8.05.2002

Between the Darkness and the Light:
I. The Ghetto


I grew up in the Jesus movement, and finished growing up in the Homeschool movement. (I could have said Reconstructionist movement, but Rushdoony's shadow is certainly larger than those who have named themselves by his label.) I was, accordingly, exposed, on the one hand, to a sort of heady countercultural dissidence which burst the drywall of American society to cast about for roots and find, at length, Constantinople and Geneva, but also, on the other, to an anticommunist, survivalist siege mentality which rejected so large a part of American history as to emerge, notwithstanding its superficial patriotism, profoundly anti-American. My experience of Christianity was, from the first, supposed to be both radically biblical and intellectually curious.

My radically biblical pedagogy precluded me from much exposure to classical literature as a youth, but I was able to steal some long draughts of Shakespeare and Milton, which I drank much too quickly. Tolkien and Lewis were my early Vergils—guides in a realm of what I now consider poetry. They introduced me to another world, of mystery, of unreconstructed nature. They taught me that the most beautiful thing in the world is allusion to a larger story, expressed concisely in alliteration of simple, common words.

My teachers were conservative in an essentially utilitarian way. They loved Mill, Rothbard, and even old Augustine as clubs and hammers with which to beat that hideous strength, the young Olympian, the messianic State. But their classical liberal or even Whig sociologies were unequally yoked to a vision of the world out of tune with all later modernity, a vision whose finest hour was a Puritan theocracy never so fully realized as in spectacles of reprint publishers. These teachers made me to call into question everything which had happened in America and Europe since at least 1800, yet they forbade me to read the old poets and the old philosophers, as so many pagan homosexuals drunk on dreams of human autonomy. I would complete my training. I would not rush to face Vader.

To medieval history I then turned my eager eyes, eyes then eager to know the causes of things. Gazing into the dark ages, I looked into the fat book of its morning star, and devoured Augustine. In his pages, I read about a world which was lost—the Roman empire—and about another world which had come and gone, a world pregnant to him and expiated to me—the Old Christian West.

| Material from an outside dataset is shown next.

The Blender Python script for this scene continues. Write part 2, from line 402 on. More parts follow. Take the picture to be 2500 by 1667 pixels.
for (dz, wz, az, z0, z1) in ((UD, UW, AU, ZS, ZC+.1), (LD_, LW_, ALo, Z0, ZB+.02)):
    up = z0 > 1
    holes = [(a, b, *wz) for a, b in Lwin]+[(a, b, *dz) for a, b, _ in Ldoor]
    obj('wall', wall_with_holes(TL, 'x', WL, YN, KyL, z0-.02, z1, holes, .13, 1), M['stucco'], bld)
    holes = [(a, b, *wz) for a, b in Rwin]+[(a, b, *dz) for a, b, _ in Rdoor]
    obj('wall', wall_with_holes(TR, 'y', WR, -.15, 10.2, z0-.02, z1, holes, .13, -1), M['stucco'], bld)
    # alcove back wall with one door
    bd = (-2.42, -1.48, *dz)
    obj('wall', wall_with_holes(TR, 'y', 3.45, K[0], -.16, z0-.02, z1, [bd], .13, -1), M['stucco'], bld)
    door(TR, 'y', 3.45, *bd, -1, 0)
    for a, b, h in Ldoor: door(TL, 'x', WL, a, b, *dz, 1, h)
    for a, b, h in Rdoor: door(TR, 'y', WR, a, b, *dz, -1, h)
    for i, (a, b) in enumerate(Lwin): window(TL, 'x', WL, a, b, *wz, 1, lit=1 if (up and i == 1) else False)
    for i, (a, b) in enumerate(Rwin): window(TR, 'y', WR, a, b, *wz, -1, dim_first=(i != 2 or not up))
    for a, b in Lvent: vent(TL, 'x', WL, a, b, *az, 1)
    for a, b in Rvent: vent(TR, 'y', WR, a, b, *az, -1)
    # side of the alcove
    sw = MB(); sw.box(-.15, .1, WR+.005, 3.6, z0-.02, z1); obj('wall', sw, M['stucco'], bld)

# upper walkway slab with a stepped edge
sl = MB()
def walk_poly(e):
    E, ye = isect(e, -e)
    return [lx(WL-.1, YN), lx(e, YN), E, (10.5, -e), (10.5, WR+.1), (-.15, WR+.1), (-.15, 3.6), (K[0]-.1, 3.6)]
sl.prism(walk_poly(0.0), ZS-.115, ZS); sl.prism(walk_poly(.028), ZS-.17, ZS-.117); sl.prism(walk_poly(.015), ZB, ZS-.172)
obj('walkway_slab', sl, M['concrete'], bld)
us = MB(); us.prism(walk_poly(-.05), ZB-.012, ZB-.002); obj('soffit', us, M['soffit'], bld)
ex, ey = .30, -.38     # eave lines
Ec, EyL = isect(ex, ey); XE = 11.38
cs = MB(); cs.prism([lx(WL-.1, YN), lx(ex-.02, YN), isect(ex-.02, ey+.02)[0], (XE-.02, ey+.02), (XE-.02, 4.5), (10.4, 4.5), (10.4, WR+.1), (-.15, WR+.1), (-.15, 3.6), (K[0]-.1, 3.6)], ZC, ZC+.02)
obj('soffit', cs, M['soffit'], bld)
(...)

For all their strict Calvinism, Augustine was the real progenitor of my teachers, the original Christian social critic; I felt as though I had meet Rushdoony’s distant ancestor—and so I put down Gary North.

I remember wanting to get inside the African’s mind, to understand what it meant to be a Roman and a Christian in love and in hate with that city founded upon a fratricide. For this reason, I began Latin. When Vergil came to me, he was a revelation, and I felt as though, “somehow . . . I’ve always known.” I quickly learnt Greek and found myself smack in Homer and Plato. Hellenism was not something alien to me, but was really stock and stone of that realm I knew and loved. I felt almost like Luke Skywalker at the end of Empire, when he discovers that Vader is his father. Only, for me, it seemed more like some comic eucastastrophe.